There was a four year gap inbetween Marie Antoinette and Somewhere, and in that time Sofia Coppola had a child. Those two films are the antithesis of each other within her filmography: one is about being a child, the other is about having one. One is full of detail and exuberance, the other is pared down within an inch of its life. Somewhere is so spare, that after a few viewings you’ll be able to recall at least half of the shots within it. The opening scenes depict Johnny Marco’s monotonous life, but somehow Coppola manages to make her stark minimalism entrancing, even when we’re only watching a car race around a track… over, and over, again.
The film really begins when Elle Fanning arrives as Johnny’s daughter Cleo.
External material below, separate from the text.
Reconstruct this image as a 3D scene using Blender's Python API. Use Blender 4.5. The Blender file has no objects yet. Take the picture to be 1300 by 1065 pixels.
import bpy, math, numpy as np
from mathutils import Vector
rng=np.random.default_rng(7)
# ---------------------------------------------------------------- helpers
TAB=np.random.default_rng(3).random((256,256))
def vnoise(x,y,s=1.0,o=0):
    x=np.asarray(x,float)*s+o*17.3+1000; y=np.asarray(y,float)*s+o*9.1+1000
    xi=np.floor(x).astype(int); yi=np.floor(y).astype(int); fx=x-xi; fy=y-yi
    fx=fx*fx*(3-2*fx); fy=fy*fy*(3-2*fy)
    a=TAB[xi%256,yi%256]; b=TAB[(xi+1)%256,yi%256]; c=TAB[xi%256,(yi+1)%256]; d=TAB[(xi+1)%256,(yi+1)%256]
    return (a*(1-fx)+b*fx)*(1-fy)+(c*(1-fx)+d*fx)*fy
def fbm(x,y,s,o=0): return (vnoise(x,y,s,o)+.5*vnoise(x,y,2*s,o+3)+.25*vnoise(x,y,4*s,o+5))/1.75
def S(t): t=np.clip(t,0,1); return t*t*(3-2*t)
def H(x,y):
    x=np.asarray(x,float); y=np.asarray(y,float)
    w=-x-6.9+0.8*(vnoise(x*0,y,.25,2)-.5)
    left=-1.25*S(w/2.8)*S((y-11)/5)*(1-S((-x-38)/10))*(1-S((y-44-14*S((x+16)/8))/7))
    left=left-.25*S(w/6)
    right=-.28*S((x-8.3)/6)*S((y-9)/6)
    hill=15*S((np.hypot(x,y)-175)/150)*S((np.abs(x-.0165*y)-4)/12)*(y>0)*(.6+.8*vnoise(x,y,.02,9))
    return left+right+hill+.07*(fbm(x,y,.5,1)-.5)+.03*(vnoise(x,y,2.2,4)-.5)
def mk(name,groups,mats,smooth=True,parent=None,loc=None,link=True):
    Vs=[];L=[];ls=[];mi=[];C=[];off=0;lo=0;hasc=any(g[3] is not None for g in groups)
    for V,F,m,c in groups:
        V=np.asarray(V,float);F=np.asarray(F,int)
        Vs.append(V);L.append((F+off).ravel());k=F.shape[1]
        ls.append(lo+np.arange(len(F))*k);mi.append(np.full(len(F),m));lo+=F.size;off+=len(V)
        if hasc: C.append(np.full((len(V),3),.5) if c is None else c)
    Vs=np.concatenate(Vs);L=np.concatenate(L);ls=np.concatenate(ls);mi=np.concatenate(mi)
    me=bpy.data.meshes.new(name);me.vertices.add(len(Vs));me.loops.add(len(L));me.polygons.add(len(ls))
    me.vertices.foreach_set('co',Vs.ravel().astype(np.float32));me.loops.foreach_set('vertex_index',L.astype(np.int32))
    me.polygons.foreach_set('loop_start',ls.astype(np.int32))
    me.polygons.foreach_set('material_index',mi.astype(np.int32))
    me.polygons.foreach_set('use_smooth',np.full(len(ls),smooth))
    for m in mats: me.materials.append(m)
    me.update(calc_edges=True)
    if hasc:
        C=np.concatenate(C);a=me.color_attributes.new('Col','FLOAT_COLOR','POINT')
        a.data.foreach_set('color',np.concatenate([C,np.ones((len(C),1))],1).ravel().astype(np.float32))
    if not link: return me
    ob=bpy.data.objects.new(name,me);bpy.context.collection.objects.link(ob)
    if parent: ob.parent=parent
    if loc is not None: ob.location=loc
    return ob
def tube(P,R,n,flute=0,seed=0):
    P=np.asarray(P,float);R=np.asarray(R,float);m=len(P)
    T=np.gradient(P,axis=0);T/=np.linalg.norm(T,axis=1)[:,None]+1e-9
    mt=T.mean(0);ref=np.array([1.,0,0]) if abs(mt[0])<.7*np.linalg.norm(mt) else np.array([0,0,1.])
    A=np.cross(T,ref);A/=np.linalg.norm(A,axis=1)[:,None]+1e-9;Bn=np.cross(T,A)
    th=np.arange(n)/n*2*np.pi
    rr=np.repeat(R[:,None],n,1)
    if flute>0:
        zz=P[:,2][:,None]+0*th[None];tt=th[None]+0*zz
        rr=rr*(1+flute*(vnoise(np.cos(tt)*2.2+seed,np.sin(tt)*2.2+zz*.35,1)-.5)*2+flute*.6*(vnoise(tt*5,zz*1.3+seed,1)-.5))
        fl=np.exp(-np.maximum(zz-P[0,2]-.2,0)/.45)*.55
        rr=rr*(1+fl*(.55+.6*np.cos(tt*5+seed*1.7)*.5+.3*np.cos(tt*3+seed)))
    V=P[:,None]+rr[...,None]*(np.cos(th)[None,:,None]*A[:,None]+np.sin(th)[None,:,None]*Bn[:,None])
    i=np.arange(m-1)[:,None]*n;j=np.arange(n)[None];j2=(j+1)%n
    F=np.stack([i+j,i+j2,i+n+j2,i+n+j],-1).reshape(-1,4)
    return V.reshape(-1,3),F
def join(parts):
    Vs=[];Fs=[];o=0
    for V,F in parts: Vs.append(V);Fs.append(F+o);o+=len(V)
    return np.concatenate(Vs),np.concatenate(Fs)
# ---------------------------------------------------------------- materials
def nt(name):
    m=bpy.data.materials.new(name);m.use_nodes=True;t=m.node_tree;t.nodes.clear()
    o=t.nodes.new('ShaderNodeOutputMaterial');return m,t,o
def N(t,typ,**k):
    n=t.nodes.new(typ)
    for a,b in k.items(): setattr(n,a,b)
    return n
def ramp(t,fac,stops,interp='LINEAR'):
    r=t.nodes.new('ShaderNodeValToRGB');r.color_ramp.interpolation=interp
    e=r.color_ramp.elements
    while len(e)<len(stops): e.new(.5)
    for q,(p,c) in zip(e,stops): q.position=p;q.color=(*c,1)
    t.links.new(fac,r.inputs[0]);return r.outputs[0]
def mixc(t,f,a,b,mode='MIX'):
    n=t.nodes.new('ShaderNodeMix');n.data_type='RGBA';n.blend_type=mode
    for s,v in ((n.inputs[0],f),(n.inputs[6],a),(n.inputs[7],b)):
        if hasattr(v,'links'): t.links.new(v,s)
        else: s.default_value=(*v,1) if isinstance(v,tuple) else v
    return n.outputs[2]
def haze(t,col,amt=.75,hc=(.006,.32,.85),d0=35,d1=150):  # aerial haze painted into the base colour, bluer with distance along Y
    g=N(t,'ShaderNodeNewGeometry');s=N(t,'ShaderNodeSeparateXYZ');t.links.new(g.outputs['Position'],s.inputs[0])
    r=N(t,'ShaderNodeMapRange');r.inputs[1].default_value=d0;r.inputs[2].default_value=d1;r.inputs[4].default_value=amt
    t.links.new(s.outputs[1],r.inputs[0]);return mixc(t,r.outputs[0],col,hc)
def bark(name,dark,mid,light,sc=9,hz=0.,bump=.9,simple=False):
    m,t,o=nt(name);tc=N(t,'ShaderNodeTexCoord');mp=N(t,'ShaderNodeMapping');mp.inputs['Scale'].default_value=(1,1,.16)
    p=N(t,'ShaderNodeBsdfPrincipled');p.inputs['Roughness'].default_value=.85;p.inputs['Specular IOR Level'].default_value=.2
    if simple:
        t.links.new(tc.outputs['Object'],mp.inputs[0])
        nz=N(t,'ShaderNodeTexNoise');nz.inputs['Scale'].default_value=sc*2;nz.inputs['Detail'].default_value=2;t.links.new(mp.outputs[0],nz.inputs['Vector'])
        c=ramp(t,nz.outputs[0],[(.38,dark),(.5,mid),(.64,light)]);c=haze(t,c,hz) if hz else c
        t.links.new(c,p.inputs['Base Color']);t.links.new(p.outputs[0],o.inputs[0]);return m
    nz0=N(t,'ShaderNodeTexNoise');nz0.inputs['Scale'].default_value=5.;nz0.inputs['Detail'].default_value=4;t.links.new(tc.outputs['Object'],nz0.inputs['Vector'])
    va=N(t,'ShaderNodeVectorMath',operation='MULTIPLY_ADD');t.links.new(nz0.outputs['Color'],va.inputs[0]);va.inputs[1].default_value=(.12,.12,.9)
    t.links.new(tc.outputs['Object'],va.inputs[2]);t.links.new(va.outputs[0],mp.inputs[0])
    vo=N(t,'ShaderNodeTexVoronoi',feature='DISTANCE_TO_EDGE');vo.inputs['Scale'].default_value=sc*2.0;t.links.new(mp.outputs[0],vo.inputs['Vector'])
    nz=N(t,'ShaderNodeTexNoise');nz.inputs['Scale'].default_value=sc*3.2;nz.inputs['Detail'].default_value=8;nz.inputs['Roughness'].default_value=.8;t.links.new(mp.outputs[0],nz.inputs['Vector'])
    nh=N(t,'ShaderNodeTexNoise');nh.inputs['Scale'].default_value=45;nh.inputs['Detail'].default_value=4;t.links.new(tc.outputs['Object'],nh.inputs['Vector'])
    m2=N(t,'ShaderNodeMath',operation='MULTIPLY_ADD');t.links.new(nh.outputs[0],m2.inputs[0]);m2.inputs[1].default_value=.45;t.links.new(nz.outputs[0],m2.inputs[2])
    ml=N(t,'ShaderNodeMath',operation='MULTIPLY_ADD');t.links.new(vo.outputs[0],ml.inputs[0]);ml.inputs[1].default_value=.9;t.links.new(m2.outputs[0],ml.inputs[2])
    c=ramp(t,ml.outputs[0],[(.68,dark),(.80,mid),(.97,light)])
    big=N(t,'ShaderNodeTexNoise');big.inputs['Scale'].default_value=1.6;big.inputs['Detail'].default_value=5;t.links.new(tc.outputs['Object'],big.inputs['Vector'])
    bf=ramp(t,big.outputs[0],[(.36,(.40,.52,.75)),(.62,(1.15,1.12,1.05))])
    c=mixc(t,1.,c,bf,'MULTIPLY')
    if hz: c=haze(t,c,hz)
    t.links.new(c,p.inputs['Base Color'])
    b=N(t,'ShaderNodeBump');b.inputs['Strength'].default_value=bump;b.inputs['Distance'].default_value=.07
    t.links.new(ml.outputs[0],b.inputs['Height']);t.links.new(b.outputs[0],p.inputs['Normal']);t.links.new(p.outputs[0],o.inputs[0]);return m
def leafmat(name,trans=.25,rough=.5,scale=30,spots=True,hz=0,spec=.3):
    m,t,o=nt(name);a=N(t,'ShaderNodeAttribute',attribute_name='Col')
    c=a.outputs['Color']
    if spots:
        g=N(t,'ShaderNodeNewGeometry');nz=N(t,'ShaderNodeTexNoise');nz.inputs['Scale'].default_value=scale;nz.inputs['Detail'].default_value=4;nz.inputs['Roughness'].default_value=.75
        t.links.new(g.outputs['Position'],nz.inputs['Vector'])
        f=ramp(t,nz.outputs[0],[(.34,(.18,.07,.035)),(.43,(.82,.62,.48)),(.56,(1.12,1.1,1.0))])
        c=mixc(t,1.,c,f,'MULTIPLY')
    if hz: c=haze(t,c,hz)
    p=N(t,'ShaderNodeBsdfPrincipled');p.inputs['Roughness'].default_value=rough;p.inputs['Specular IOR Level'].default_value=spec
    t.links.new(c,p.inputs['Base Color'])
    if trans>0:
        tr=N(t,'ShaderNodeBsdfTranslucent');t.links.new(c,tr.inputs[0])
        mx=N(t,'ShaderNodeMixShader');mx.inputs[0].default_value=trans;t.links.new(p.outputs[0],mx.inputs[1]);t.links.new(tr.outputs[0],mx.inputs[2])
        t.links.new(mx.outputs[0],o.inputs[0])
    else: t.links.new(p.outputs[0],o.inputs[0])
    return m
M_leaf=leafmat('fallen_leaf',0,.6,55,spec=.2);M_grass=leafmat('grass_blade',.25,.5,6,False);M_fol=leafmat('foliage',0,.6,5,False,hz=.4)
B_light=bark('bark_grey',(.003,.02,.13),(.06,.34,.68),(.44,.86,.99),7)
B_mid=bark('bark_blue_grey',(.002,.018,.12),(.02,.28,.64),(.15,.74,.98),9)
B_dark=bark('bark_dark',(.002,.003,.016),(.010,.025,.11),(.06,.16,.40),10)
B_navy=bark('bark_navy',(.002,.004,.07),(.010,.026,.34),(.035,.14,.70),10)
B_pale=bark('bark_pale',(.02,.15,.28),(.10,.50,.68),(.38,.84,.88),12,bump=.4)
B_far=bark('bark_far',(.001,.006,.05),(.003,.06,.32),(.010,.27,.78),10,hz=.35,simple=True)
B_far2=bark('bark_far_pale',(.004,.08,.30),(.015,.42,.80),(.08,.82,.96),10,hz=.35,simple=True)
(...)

Devoid of much of the music that Coppola is known for, Somewhere contains very little score and only two significant diegetic music choices: uses of Gwen Stefani’s Cool and The Strokes’ I’ll Try Anything Once that you’ll never forget. Cleo breathes pockets of warmth into Johnny’s cold and empty life. It is as moving a testament to parenthood as you’ll ever see.
1. Lost in Translation (2003)
//www.youtube.com/watch?v=W6iVPCRflQM
As much as it annoys me that some refuse to acknowledge Sofia Coppola’s success outside of Lost in Translation, I have a hard time disagreeing that she’s never topped it. The only film that has earned her major Oscar acclaim, it was inspired by Coppola’s own time in Japan, accompanying her then boyfriend Spike Jonze. Scarlett Johansson’s Charlotte is in a similar situation, and her soft spoken uncertainty is beautifully conveyed. She arrives in Japan with her husband (Giovanni Ribisi), but she is alone in all the ways that it counts.
Bob (Bill Murray) is an aging actor shooting a whiskey commercial, and the two meet at a bar in the hotel they’re both staying at. Thus begins a hazy series of days that consists of running the streets, singing karaoke, sharing secrets – all culminating in a whisper. It’s hard to say whether Lost in Translation is a love story, but just like those elusive last words, it doesn’t really matter. It is at turns, happy, sad and happy-sad. Loneliness and fleeting connection have rarely been so lucidly captured.